(Scripts that build scenes)

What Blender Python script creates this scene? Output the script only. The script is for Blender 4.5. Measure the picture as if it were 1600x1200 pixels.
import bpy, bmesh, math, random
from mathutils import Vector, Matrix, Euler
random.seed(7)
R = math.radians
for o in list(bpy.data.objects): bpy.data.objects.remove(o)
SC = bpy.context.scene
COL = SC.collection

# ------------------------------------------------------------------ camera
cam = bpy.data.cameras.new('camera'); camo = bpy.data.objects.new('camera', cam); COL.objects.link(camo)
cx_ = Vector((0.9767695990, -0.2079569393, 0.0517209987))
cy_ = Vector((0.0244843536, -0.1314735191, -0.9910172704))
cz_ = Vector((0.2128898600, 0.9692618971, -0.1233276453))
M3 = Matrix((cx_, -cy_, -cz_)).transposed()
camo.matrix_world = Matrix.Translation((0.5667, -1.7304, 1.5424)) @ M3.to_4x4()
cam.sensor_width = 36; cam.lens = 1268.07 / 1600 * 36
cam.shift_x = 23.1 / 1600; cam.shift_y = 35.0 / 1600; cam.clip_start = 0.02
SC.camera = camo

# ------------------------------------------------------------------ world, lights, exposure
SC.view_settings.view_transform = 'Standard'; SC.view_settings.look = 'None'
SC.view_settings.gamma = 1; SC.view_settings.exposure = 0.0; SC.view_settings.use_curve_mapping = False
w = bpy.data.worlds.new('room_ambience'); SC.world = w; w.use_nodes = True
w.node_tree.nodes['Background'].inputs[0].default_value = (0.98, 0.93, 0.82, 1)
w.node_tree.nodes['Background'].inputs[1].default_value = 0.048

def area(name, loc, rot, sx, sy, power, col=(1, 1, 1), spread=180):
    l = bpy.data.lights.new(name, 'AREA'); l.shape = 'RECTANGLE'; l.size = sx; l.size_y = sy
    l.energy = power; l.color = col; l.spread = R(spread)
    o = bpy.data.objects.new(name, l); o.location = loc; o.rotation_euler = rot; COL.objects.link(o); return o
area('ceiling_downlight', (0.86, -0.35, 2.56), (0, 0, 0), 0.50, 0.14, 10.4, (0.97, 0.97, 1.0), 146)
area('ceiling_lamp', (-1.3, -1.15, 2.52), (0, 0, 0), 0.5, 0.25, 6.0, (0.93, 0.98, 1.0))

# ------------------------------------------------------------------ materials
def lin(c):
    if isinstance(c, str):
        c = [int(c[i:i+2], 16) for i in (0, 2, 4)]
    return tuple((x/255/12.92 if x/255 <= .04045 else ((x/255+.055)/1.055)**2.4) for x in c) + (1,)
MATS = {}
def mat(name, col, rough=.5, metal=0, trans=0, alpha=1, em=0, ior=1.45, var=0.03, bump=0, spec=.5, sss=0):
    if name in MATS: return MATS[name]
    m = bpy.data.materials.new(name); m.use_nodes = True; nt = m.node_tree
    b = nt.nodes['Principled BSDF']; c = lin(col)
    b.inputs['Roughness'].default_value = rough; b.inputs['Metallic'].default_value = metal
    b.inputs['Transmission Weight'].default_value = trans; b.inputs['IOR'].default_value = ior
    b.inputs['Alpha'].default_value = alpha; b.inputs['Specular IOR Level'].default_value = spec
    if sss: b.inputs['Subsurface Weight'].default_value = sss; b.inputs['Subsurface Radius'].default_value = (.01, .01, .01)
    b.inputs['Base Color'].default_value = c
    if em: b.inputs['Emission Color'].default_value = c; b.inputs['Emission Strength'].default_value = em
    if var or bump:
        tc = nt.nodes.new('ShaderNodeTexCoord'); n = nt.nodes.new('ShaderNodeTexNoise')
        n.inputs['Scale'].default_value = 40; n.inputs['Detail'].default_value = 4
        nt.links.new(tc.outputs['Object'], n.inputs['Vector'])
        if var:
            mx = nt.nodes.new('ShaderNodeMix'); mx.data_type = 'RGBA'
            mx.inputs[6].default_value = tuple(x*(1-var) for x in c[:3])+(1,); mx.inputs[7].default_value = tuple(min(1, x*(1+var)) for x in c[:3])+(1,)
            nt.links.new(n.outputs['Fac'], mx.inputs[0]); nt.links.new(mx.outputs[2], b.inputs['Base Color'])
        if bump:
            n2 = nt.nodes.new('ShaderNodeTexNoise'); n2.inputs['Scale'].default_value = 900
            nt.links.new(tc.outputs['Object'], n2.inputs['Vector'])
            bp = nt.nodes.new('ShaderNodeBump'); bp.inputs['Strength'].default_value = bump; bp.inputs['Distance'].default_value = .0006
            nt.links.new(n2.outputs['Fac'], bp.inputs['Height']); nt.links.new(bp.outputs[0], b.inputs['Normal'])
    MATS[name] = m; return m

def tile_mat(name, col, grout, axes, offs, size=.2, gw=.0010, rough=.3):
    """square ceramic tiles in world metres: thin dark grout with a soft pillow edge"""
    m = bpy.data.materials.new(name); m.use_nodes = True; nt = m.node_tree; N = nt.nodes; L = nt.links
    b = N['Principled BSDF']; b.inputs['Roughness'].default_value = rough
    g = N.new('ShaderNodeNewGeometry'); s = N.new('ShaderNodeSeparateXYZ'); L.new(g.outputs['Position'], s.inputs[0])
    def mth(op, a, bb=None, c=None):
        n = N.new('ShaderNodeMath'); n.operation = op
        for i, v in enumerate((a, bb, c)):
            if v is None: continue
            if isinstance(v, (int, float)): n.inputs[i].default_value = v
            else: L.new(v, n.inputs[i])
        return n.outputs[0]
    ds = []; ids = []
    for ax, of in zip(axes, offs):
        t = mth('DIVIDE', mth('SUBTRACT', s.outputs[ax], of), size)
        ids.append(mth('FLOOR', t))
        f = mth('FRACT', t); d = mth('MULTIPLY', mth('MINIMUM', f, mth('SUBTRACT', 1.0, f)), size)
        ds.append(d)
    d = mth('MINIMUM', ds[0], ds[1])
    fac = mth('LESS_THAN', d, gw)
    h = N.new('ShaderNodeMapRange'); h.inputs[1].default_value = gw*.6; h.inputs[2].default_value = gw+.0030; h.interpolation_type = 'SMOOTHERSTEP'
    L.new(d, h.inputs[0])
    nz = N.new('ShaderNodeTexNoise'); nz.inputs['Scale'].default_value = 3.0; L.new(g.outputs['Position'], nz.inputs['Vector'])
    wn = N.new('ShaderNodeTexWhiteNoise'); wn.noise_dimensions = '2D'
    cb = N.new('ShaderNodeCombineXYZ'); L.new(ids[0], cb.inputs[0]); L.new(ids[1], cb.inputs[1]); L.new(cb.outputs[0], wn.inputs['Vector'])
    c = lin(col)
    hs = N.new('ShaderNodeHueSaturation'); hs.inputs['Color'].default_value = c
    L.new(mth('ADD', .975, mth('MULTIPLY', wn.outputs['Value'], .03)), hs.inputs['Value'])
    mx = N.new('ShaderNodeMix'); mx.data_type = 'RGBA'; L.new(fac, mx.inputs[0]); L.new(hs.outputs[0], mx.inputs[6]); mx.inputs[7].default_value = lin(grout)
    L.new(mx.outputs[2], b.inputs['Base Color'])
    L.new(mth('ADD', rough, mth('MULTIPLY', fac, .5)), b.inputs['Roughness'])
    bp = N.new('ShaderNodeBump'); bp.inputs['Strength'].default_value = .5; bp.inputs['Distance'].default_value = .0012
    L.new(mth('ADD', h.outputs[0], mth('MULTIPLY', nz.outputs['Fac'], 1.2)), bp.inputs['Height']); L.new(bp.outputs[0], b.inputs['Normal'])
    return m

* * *

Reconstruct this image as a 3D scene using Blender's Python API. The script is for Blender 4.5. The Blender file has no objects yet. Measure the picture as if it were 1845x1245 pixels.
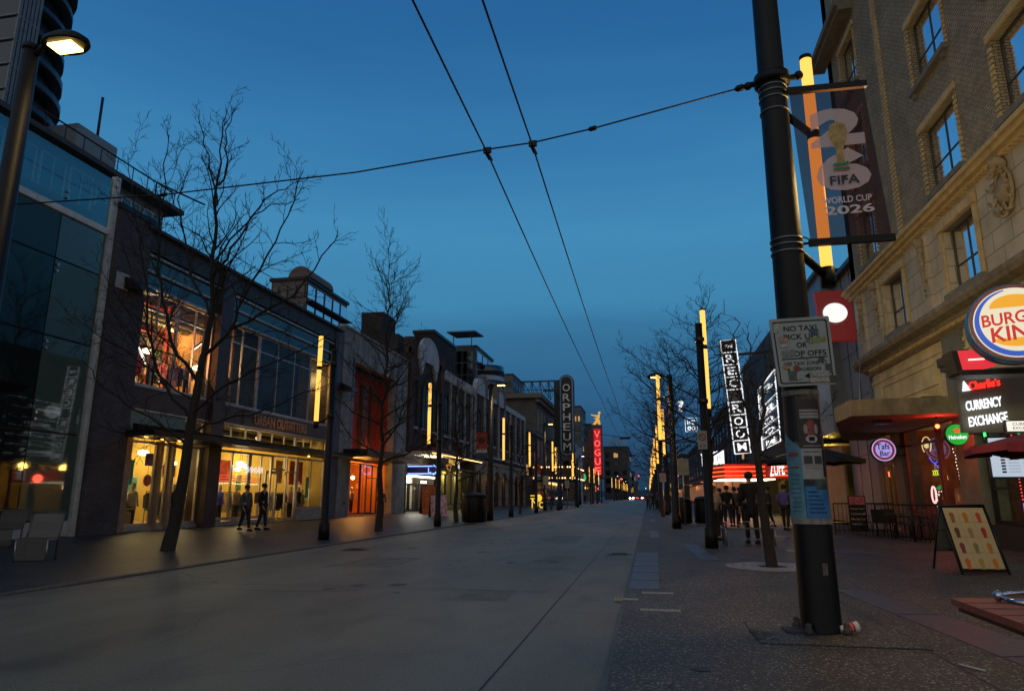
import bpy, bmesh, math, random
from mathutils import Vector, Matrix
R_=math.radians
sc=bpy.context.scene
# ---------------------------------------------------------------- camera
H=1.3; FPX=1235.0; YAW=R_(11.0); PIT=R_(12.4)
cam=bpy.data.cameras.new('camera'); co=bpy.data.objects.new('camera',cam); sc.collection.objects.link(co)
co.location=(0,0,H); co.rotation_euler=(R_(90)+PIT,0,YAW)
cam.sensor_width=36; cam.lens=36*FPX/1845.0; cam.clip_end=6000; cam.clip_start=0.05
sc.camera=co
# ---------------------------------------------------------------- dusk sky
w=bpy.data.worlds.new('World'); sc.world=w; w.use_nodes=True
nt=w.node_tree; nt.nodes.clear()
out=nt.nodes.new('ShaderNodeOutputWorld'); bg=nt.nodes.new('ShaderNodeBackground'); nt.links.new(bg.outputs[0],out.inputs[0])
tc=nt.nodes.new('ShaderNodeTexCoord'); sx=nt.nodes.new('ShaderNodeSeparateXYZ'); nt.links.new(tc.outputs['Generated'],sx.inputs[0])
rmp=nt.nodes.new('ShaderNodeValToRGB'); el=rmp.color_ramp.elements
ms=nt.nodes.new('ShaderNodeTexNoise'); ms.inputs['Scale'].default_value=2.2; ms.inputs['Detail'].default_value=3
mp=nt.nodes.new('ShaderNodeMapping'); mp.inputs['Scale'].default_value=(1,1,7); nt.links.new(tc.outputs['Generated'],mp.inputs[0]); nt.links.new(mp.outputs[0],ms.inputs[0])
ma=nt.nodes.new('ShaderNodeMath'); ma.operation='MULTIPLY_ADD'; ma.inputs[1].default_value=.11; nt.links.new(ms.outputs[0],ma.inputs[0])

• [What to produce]
Above are the records. Print exactly, and only, the lines from the line with "What Blender Python" to the line with "SC.camera = camo", both inclusive.

• [Task output]
What Blender Python script creates this scene? Output the script only. The script is for Blender 4.5. Measure the picture as if it were 1600x1200 pixels.
import bpy, bmesh, math, random
from mathutils import Vector, Matrix, Euler
random.seed(7)
R = math.radians
for o in list(bpy.data.objects): bpy.data.objects.remove(o)
SC = bpy.context.scene
COL = SC.collection

# ------------------------------------------------------------------ camera
cam = bpy.data.cameras.new('camera'); camo = bpy.data.objects.new('camera', cam); COL.objects.link(camo)
cx_ = Vector((0.9767695990, -0.2079569393, 0.0517209987))
cy_ = Vector((0.0244843536, -0.1314735191, -0.9910172704))
cz_ = Vector((0.2128898600, 0.9692618971, -0.1233276453))
M3 = Matrix((cx_, -cy_, -cz_)).transposed()
camo.matrix_world = Matrix.Translation((0.5667, -1.7304, 1.5424)) @ M3.to_4x4()
cam.sensor_width = 36; cam.lens = 1268.07 / 1600 * 36
cam.shift_x = 23.1 / 1600; cam.shift_y = 35.0 / 1600; cam.clip_start = 0.02
SC.camera = camo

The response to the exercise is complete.